> TASK REQUIREMENTS
Return exactly the listing's lines, from its first line to the line holding "lamp('cascade_glow', 'POINT', (c.x, c.y", ends included.

══════

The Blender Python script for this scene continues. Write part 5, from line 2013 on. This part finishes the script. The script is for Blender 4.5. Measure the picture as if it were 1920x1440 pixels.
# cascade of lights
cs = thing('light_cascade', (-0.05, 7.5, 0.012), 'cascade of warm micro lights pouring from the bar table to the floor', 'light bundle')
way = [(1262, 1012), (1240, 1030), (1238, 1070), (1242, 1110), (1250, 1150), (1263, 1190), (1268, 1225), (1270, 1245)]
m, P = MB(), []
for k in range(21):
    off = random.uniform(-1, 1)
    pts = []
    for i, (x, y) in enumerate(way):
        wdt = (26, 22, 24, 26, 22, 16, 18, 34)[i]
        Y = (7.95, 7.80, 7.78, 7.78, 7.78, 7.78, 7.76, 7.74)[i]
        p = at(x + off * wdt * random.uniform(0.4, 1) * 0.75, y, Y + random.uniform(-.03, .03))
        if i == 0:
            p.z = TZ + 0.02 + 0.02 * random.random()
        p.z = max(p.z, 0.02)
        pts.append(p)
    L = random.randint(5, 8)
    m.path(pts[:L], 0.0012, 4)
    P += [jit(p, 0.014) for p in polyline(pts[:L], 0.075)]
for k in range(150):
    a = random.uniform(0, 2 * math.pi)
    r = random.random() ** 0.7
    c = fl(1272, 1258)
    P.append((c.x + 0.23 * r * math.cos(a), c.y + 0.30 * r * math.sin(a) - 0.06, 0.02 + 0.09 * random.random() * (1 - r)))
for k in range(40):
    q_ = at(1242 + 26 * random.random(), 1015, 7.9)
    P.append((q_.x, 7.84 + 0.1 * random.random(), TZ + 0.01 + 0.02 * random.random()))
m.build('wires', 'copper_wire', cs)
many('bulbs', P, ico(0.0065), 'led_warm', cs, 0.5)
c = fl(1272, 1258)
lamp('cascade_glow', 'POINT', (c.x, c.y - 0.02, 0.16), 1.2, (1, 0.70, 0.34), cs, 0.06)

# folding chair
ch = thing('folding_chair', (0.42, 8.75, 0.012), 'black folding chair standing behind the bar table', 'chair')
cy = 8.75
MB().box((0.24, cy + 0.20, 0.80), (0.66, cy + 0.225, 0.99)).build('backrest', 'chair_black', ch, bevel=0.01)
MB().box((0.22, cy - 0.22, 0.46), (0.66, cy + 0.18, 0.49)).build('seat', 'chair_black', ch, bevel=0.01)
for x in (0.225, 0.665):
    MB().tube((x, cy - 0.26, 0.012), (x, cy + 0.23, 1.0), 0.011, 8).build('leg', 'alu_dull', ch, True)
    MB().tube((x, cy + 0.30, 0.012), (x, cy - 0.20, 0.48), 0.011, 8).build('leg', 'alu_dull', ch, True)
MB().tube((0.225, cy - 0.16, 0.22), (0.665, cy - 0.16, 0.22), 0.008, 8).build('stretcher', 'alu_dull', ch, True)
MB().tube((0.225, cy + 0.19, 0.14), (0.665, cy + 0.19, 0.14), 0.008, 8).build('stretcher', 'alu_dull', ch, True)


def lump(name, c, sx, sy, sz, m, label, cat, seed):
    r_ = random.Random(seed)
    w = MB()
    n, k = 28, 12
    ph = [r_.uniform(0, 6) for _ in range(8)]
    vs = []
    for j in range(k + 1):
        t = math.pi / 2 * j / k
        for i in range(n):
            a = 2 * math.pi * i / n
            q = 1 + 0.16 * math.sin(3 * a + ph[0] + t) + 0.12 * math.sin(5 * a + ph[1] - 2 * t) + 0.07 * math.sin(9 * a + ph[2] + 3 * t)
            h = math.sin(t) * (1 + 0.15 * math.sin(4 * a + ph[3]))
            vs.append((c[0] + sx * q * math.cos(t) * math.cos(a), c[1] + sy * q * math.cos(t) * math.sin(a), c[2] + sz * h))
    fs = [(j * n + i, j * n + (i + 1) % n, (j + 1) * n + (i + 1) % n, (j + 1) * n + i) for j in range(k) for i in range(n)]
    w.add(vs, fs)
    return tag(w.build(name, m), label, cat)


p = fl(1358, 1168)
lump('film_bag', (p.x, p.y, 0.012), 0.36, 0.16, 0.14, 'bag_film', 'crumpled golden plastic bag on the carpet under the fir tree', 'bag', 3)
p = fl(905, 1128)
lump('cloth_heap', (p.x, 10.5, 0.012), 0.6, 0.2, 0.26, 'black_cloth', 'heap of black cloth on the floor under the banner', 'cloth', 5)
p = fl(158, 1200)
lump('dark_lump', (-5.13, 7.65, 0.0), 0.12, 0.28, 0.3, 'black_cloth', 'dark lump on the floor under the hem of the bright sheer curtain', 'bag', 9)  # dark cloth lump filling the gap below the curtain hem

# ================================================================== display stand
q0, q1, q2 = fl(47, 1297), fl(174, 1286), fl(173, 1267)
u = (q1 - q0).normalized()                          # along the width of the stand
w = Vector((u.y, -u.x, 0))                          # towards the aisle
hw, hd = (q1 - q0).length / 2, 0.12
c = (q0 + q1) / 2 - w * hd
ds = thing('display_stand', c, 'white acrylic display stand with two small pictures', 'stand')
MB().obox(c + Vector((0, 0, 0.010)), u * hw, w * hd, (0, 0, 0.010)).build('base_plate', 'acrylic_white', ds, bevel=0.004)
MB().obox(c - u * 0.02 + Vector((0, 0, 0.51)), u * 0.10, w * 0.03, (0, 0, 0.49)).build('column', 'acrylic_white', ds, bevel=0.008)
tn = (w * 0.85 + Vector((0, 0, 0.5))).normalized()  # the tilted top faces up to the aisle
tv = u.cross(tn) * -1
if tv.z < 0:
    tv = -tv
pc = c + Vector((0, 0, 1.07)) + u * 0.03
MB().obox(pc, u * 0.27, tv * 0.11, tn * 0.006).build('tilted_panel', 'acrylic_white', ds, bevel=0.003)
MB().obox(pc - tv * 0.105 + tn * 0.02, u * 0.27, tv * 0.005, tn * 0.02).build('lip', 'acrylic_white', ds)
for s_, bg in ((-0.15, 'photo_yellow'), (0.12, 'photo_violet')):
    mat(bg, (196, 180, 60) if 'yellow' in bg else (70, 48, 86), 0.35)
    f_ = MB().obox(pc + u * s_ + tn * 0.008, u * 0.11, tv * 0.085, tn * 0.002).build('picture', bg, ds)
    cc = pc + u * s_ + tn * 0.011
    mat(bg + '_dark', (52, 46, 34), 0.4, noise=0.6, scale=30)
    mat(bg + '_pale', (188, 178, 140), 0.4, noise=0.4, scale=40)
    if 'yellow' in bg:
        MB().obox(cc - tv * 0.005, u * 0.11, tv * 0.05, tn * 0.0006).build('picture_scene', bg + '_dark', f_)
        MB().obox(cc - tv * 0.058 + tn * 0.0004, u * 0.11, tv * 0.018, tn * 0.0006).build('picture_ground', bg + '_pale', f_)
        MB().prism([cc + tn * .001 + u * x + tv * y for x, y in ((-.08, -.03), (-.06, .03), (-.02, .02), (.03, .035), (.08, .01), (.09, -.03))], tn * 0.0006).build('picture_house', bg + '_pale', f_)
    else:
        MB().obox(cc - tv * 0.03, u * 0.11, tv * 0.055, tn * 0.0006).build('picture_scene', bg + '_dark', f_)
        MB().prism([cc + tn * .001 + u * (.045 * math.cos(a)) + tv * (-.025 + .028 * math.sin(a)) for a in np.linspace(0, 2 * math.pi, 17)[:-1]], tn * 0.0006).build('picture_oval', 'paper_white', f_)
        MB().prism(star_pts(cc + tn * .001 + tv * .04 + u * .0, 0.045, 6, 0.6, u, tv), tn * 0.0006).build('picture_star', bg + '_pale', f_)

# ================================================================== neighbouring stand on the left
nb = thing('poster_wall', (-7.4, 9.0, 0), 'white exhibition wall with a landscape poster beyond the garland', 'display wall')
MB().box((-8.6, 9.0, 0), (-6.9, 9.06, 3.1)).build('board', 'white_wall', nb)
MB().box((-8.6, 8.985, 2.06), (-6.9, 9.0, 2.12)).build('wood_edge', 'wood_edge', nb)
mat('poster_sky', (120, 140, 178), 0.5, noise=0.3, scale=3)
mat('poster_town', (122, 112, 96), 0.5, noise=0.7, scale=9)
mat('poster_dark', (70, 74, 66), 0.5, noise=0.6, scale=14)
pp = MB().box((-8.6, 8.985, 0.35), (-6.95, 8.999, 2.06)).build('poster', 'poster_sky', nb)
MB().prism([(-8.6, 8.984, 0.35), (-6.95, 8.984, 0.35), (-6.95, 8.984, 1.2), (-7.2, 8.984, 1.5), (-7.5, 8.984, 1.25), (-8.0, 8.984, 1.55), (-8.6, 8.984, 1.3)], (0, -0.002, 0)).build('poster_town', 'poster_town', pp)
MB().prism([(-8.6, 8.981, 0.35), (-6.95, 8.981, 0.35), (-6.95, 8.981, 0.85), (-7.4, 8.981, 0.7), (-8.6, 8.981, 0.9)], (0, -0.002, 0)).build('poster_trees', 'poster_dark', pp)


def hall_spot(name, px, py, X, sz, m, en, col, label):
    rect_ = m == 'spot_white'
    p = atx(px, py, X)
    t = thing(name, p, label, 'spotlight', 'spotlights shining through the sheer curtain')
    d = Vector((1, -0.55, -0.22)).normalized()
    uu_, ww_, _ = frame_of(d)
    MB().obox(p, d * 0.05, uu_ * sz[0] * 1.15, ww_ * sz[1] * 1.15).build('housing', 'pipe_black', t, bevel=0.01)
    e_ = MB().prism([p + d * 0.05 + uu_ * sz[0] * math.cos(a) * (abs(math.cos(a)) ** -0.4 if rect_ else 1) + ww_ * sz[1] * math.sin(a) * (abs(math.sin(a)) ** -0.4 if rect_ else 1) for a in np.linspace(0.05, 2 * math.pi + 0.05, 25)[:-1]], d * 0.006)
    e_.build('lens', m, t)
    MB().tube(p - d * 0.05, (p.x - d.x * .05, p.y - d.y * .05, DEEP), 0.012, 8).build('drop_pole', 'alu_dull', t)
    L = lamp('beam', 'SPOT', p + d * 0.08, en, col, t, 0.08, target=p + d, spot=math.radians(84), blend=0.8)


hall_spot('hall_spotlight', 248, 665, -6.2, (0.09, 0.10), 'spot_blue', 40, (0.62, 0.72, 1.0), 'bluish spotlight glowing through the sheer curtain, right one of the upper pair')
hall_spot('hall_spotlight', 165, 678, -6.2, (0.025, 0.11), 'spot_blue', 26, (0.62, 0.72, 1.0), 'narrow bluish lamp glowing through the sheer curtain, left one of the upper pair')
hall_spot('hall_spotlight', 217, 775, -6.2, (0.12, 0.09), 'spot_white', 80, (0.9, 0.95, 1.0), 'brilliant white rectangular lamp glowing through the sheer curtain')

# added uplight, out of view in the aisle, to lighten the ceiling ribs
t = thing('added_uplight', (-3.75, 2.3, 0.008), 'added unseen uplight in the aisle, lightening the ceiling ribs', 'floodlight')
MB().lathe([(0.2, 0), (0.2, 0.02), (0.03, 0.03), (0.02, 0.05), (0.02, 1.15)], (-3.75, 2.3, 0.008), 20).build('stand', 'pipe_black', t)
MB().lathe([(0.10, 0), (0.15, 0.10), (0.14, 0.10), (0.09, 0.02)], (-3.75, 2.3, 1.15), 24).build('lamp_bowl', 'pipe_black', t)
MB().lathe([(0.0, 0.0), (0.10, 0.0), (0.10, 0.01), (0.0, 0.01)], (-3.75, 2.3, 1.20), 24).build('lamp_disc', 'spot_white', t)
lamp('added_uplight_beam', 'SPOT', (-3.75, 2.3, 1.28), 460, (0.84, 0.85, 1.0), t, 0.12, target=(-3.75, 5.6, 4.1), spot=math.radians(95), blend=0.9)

══════

> EXERCISE ANSWER
The Blender Python script for this scene continues. Write part 5, from line 2013 on. This part finishes the script. The script is for Blender 4.5. Measure the picture as if it were 1920x1440 pixels.
# cascade of lights
cs = thing('light_cascade', (-0.05, 7.5, 0.012), 'cascade of warm micro lights pouring from the bar table to the floor', 'light bundle')
way = [(1262, 1012), (1240, 1030), (1238, 1070), (1242, 1110), (1250, 1150), (1263, 1190), (1268, 1225), (1270, 1245)]
m, P = MB(), []
for k in range(21):
    off = random.uniform(-1, 1)
    pts = []
    for i, (x, y) in enumerate(way):
        wdt = (26, 22, 24, 26, 22, 16, 18, 34)[i]
        Y = (7.95, 7.80, 7.78, 7.78, 7.78, 7.78, 7.76, 7.74)[i]
        p = at(x + off * wdt * random.uniform(0.4, 1) * 0.75, y, Y + random.uniform(-.03, .03))
        if i == 0:
            p.z = TZ + 0.02 + 0.02 * random.random()
        p.z = max(p.z, 0.02)
        pts.append(p)
    L = random.randint(5, 8)
    m.path(pts[:L], 0.0012, 4)
    P += [jit(p, 0.014) for p in polyline(pts[:L], 0.075)]
for k in range(150):
    a = random.uniform(0, 2 * math.pi)
    r = random.random() ** 0.7
    c = fl(1272, 1258)
    P.append((c.x + 0.23 * r * math.cos(a), c.y + 0.30 * r * math.sin(a) - 0.06, 0.02 + 0.09 * random.random() * (1 - r)))
for k in range(40):
    q_ = at(1242 + 26 * random.random(), 1015, 7.9)
    P.append((q_.x, 7.84 + 0.1 * random.random(), TZ + 0.01 + 0.02 * random.random()))
m.build('wires', 'copper_wire', cs)
many('bulbs', P, ico(0.0065), 'led_warm', cs, 0.5)
c = fl(1272, 1258)
lamp('cascade_glow', 'POINT', (c.x, c.y - 0.02, 0.16), 1.2, (1, 0.70, 0.34), cs, 0.06)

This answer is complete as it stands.